The Better Business Bureau (BBB) warns homeowners and renters to be aware of the following "spring cleaning" scams:

Air Quality Survey

BBB is receiving consumer calls daily about telemarketers conducting an "air quality survey." A confusing and unclear phone call typically leads to a scheduled appointment for a salesperson to come to your home to perform an air quality test. In reality, the salesperson is coming to do a vacuum demonstration with the intention of selling you an expensive vacuum they claim will purify the air in your home.

Carpet Cleaning

If you plan to clean your carpet this season, you may want to carefully consider who'll do the job. Is it a do-it-yourself project or is it best left to a professional? Many reputable carpet-cleaning services exist, but it's also an industry where scammers prevail. Unscrupulous carpet cleaners are known for using bait and switch tactics. A company advertises carpet cleaning services at a low price. Once the workers arrive, they quickly suggest a more expensive treatment for cleaning your carpets or mid-way through cleaning (while you carpets are wet and soapy) they inform you it will cost much more than anticipated to finish.

Furnace Servicing

Be aware of a scam in which homeowners are duped into buying a new furnace or authorizing expensive, but unneeded repairs, to their existing heating system by contractors using scare tactics. In some instances, con artists may try to frighten you with warnings that your system is leaking dangerous gases, which could explode or poison those inside the house.

Extra Materials for Home Repair

A classic springtime scam comes in the form a surprise knock on the door from a contractor who happens to have materials left over from a recent nearby job. The contractor offers a cut-rate price on the materials and labour to fix up your home. These contractors are often fly-by-night operators or handymen who may or may not be qualified to perform the task. In many instances, the cost of labour and materials they offer is not always a good deal, the work they complete is sub-par and, while working at your home, they often suggest other unnecessary repairs they could do for you, for an additional cost.

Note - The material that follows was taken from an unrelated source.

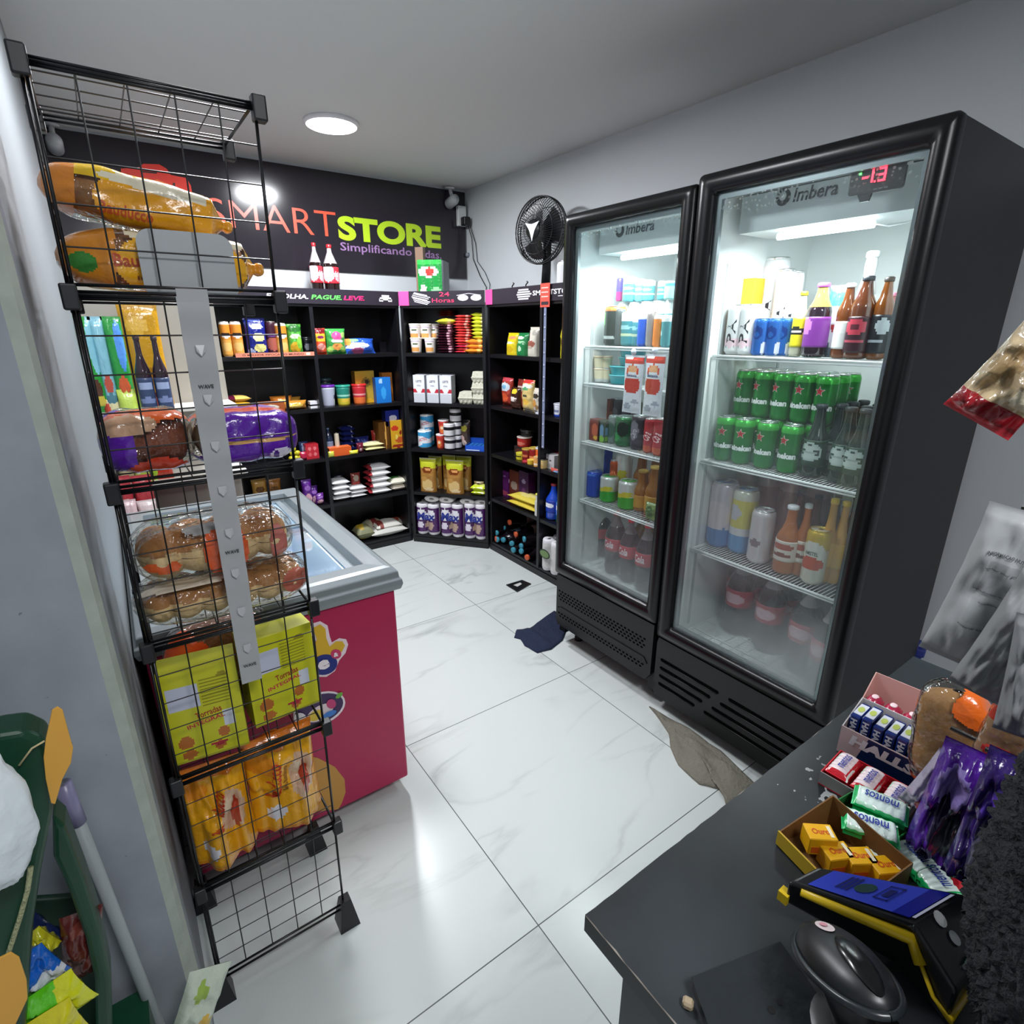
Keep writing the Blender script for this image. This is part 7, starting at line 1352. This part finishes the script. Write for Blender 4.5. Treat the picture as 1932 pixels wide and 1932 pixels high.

To protect yourself from becoming a victim of spring-cleaning scams consider the following:

* Don't make spur-of-the-moment decisions. Take your time to do some comparison shopping before spending your money.

* Get estimates or quotes for labour and materials on a job from at least three reputable sources.

* Always research the contractor in advance. Visit to check out a business's BBB Reliability Report. Ask your friends, family or neighbours for referrals.

* Once you decide who'll help with your spring-cleaning project, get a written, signed agreement. Clearly outline what specific tasks will be performed, when they will be completed and what the total costs will be.

Make your spring-cleaning experience a refreshing one by choosing to work with people and businesses you trust.